* Objective
Return the lines exactly as they stand, from the first of the material through the line containing "from mathutils.geometry import".

* Source excerpt
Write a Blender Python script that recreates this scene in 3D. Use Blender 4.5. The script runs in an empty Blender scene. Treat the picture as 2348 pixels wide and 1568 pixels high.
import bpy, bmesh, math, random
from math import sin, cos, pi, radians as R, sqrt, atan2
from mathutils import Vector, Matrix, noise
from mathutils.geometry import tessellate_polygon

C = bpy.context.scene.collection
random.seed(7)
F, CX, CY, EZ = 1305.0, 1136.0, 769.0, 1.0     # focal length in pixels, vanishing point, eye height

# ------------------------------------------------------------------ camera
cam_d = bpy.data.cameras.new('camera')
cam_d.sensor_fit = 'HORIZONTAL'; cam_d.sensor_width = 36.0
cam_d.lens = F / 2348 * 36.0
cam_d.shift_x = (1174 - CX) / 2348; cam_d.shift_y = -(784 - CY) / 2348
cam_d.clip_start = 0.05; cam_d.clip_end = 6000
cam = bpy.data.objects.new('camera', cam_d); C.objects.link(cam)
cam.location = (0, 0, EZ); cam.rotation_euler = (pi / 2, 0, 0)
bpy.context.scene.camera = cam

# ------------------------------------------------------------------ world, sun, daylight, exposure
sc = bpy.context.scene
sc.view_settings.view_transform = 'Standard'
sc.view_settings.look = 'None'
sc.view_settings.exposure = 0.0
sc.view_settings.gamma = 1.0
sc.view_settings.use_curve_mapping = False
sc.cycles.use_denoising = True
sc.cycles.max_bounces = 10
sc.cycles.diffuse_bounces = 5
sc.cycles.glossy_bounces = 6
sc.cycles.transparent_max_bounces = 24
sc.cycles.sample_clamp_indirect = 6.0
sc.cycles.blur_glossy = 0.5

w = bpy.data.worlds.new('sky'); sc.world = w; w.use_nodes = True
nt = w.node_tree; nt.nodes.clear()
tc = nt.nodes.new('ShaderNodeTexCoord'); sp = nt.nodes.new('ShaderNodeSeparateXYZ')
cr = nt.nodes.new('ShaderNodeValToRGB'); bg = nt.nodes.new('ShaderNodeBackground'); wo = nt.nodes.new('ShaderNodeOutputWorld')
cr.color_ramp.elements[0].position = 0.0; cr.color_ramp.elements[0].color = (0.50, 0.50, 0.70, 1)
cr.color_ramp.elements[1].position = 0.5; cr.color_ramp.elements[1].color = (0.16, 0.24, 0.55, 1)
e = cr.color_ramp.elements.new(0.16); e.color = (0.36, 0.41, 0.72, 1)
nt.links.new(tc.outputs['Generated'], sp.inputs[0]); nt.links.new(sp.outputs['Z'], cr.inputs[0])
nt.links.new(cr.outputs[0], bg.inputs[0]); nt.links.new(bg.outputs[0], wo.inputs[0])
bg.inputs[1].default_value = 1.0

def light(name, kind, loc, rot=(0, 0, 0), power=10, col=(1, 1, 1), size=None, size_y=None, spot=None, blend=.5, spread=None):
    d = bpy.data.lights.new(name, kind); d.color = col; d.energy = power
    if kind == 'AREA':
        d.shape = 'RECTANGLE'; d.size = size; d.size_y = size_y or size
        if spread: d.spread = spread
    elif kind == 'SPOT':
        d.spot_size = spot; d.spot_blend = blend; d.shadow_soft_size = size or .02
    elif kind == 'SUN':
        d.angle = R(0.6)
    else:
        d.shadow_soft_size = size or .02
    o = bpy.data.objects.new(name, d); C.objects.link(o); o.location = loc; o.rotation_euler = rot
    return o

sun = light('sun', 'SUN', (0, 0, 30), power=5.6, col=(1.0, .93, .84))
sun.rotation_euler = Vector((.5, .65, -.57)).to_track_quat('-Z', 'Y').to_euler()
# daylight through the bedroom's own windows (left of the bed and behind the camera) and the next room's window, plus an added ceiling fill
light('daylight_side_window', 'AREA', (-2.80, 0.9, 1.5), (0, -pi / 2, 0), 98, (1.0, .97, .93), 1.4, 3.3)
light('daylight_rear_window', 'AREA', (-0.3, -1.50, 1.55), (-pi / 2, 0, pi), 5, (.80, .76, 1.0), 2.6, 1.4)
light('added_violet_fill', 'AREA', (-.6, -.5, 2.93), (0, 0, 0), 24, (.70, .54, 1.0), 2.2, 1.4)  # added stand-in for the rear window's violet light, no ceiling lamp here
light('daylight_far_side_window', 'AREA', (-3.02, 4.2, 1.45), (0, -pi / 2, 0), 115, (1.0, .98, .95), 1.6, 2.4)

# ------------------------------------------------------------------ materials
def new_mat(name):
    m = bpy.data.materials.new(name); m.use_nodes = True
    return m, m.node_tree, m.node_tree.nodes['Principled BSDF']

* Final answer
Write a Blender Python script that recreates this scene in 3D. Use Blender 4.5. The script runs in an empty Blender scene. Treat the picture as 2348 pixels wide and 1568 pixels high.
import bpy, bmesh, math, random
from math import sin, cos, pi, radians as R, sqrt, atan2
from mathutils import Vector, Matrix, noise
from mathutils.geometry import tessellate_polygon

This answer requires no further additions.